[START OF SOURCE EXCERPT]

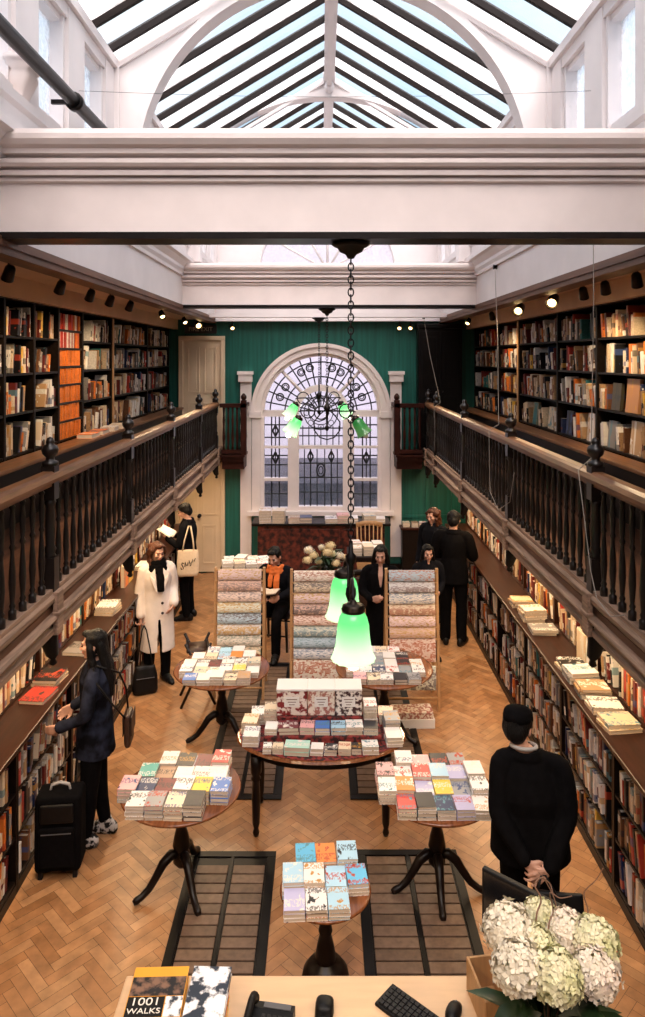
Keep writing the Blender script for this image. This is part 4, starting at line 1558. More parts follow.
for i, (u, cn, n) in enumerate([(-.43, 'cream', 4), (.42, 'white', 5)]):
    stack(OX + u, OY + .10, .797, .11, .16, n, 0, cn, 'tall pile %s the gift boxes, oval table' % ('left of' if i == 0 else 'right of'), 'books on the oval table', (.022, .034))
print('paperbacks', NPB[0])

# ================================================================ GIFT WRAP RACKS
WR_COL = [('pink', (.76, .50, .44)), ('sage', (.62, .60, .44)), ('cream', (.80, .68, .52)), ('rust', (.66, .36, .22)), ('blue', (.36, .48, .54)), ('ochre', (.72, .52, .28)), ('peach', (.80, .56, .42)), ('grey', (.62, .58, .54))]


def wrap_rack(idx, label, x, y, w_, h, n, bottom, pitch=.105):
    t = thing('wrap_rack', label, 'rack', (x, y, 0), 0, 'ladder racks of gift wrap')
    hw = w_ / 2
    tilt = .16

    def yy(z):
        return tilt * z / h
    for s in (-1, 1):
        mb = MB()
        mb.prism([(-.02, 0), (.02, 0), (tilt + .02, h), (tilt - .02, h)], s * hw - .014, s * hw + .014, plane='YZ')
        mb.build('upright', M['pine'], t)
        mb = MB()
        mb.prism([(.45, 0), (.48, 0), (tilt + .045, h - .05), (tilt + .018, h - .05)], s * hw - .012, s * hw + .012, plane='YZ')
        mb.build('rear_leg', M['pine'], t)
    zs = [h - .03 - k * pitch for k in range(n)]
    for q in range(1, bottom):
        zs[n - bottom + q] = zs[n - bottom + q - 1] - 2.45 * pitch
    for z in zs + [.14]:
        mb = MB()
        mb.tube([(-hw, yy(z) - .012, z), (hw, yy(z) - .012, z)], .012, 8)
        mb.build('rail', M['pine'], t)
    pick = list(WR_COL)
    for k, z in enumerate(zs):
        cname, c = WR_COL[(k * 3 + idx * 2) % len(WR_COL)]
        sz = pitch * .80 if not (bottom and k >= n - bottom) else pitch * 1.95
        mb = MB()
        sw = hw - .03
        yb = yy(z) - .012
        segs = [(yb + .016, z - .09)]
        for a in range(7):
            an = PI * a / 6
            segs.append((yb + .0155 * math.cos(an), z + .0155 * math.sin(an)))
        for q in range(1, 5):
            segs.append((yb - .0155 - .028 * math.sin(q / 4 * PI * .7), z - sz * q / 4))
        inner = [(a + .0025, b) for a, b in segs]
        nn = len(segs)
        vsq = [(sx * sw, a, b) for sx in (-1, 1) for a, b in segs]
        mb.raw(vsq, [(i, i + 1, nn + i + 1, nn + i) for i in range(nn - 1)], smooth=True)
        mb.raw([(sx * sw, a + .002, b + .0005) for sx in (-1, 1) for a, b in segs], [(i, nn + i, nn + i + 1, i + 1) for i in range(nn - 1)], smooth=True)
        o = mb.build('gift_wrap_sheet', M['wrap'])
        o.location = (x, y, 0)
        o.color = (*[min(.86, v * .8 + .16) for v in jit(c, .08)], 1)
        tag(o, '%s patterned gift wrap sheet hung %s from the top, %s rack' % (cname, ORD[k + 1], ['first', 'middle', 'third'][idx]), 'gift wrap', 'gift wrap sheets on the racks')


wrap_rack(0, 'pale ladder rack of gift wrap behind the round table nearest the cream coat', fx(239.5, 8.3), 8.2, .56, 1.47, 9, 1, .122)
wrap_rack(1, 'pale ladder rack of gift wrap partly behind the lit green lamp', fx(316, 8.3), 8.2, .57, 1.45, 9, 1, .122)
wrap_rack(2, 'pale ladder rack of gift wrap, with large sheet low down, by the standing dark-haired woman', fx(412, 8.05), 7.95, .57, 1.53, 8, 2, .122)
t = thing('print_box', 'low pale box of prints standing on the floor under the third rack', 'box', (fx(410, 7.9) + .0, 7.66, 0), .05)
mb = MB(); mb.bbox(-.24, .22, -.1, .12, 0, .10, .006); mb.build('box_body', M['paper'], t)
mb = MB(); mb.bbox(-.225, .205, -.09, .11, .10, .17, .006); mb.build('print_stack', M['boxB'], t)

# ================================================================ BACK OF THE ROOM
t = thing('window_cabinet', 'long mottled dark red cabinet below the arched window', 'cabinet', (fx(320, 12.5), 12.66, 0))
mb = MB(); mb.bbox(-1.08, 1.12, -.2, .2, .12, 1.0, .01); mb.build('body', M['marble'], t)
mb = MB(); mb.bbox(-1.18, 1.22, -.27, .22, 1.0, 1.05, .012); mb.build('top', M['darkwood'], t)
mb = MB(); mb.bbox(-1.06, 1.10, -.17, .18, 0, .12, .006); mb.build('plinth', M['darkwood'], t)
for k in range(3):
    mb = MB(); mb.bbox(-1.0 + k * .70, -.36 + k * .70, -.212, -.2, .2, .94, .004); mb.build('panel', M['marble'], t)
for i, (px, n, cn, rzq) in enumerate([(265, 5, 'white', .1), (279, 5, 'cream', -.05), (294, 2, 'tan', .1), (306, 2, 'navy', 0), (331, 2, 'white', .05), (343, 3, 'pink', .1), (352, 2, 'white', 0), (369, 3, 'cream', .1), (379, 2, 'white', -.1)]):
    stack(fx(px, 12.5), 12.53, 1.0506, .21, .27, n, rzq, cn, '%s pile on the cabinet under the arched window' % ORD[i + 1], 'books on the window cabinet', (.035, .05))
# dark tables with white piles either side
for (px, y, w_, nm, cat) in ((246, 10.6, .72, 'dark side table heaped with white paperbacks, left of the seated reader', 'l'), (367, 11.3, .62, 'dark side table with white boxes in front of the spindle chair', 'r')):
    t = thing('side_table', nm, 'table', (fx(px, y), y, 0))
    mb = MB(); mb.bbox(-w_ / 2, w_ / 2, -.3, .3, .78, .86, .01); mb.build('tabletop', M['mahog'], t)
    for sx in (-1, 1):
        for sy in (-1, 1):
            mb = MB(); mb.loft([(sx * (w_ / 2 - .06), sy * .24, 0, .018, .018), (sx * (w_ / 2 - .06), sy * .24, .78, .03, .03)], 8, pw=6); mb.build('leg', M['mahog'], t)
    k = 0
    for j in range(2):
        for i in range(4 if cat == 'l' else 3):
            k += 1
            stack(fx(px, y) + (i - (1.5 if cat == 'l' else 1)) * .17, y - .13 + j * .25, .8606, .155, .22, 2 if cat == 'l' else 3, rnd.uniform(-.3, .3), rnd.choice(['white', 'white', 'cream']), '%s pile on the side table %s of the flowers' % (ORD[k], 'left' if cat == 'l' else 'right'), 'books on the side tables', (.03, .05))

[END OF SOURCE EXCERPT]

:: WRITTEN REQUEST ::
Write out exactly the opening lines of the data, stopping after the line that holds "print('paperbacks', NPB[0])". Exclude pictures.

:: SOLUTION BELOW ::
Keep writing the Blender script for this image. This is part 4, starting at line 1558. More parts follow.
for i, (u, cn, n) in enumerate([(-.43, 'cream', 4), (.42, 'white', 5)]):
    stack(OX + u, OY + .10, .797, .11, .16, n, 0, cn, 'tall pile %s the gift boxes, oval table' % ('left of' if i == 0 else 'right of'), 'books on the oval table', (.022, .034))
print('paperbacks', NPB[0])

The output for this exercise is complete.